Etisalat is reviewing its PTCL stake as part of a global portfolio strategy, raising potential exit concerns but no final decision yet.
Etisalat is reportedly reviewing its investment in Pakistan Telecommunication Company Limited as part of a broader global portfolio reassessment, raising the possibility of a future exit from Pakistan’s telecom sector.
Sources indicate that the review remains at a preliminary stage, with no final decision taken. Officials suggest the move is driven by global macroeconomic uncertainty, geopolitical tensions, and evolving capital allocation strategies among Gulf investors, rather than Pakistan-specific concerns.
PTCL stated it is unaware of any changes in shareholder plans, noting that its long-term business strategy has recently been approved. Despite mixed ownership, PTCL remains strategically significant, with the government holding around 62 per cent stake, while Etisalat controls 26 per cent with management authority.

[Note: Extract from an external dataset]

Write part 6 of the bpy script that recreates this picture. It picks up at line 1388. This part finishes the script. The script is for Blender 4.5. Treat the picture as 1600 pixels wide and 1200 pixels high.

The development comes as PTCL recently returned to profitability following its acquisition of Telenor Pakistan, after facing sustained losses in previous years.
Officials emphasised that Pakistan retains alternative investment pathways through Gulf Cooperation Council partners, including Saudi and Qatari investors, ensuring stability in case of any portfolio shift.
The review reflects broader global investment trends, with the UAE reassessing foreign assets to optimise returns and maintain financial resilience.